The classical harmonic chain: solution via Laplace transforms and continued fractions

TL;DR

This paper presents an exact analytical method using Laplace transforms and continued fractions to solve the classical harmonic chain, providing clear insights into particle displacements and connecting to quantum Green function techniques.

Contribution

It introduces a novel approach to solving the harmonic chain using Laplace transforms and continued fractions, offering an analytical evaluation of displacements.

Findings

Displacements expressed as Bessel functions

Continued fraction representation of Laplace transforms

Analytical solutions applicable to simple harmonic chains

Abstract

The harmonic chain is a classical many-particle system which can be solved exactly for arbitrary number of particles (at least in simple cases, such as equal masses and spring constants).

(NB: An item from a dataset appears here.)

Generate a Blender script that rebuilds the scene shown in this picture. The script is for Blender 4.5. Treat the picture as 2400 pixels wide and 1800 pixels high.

A nice feature of the harmonic chain is that the final result for the displacements of the individual particles can be easily understood -- therefore, this example fits well into a course of classical mechanics for undergraduates. Here we show how to calculate the displacements by solving equations of motion for the Laplace transforms $\mathcal{L}\left\{q_n\right\}(s)$ of the displacements $q_n(t)$. This leads to a continued fraction representation of the Laplace transforms which can be evaluated analytically. The inverse Laplace transform of $\mathcal{L}\left\{q_n\right\}(s)$ finally gives the displacements which generically have the form of Bessel functions. We also comment on the similarities between this approach and the Green function method for quantum many-particle systems.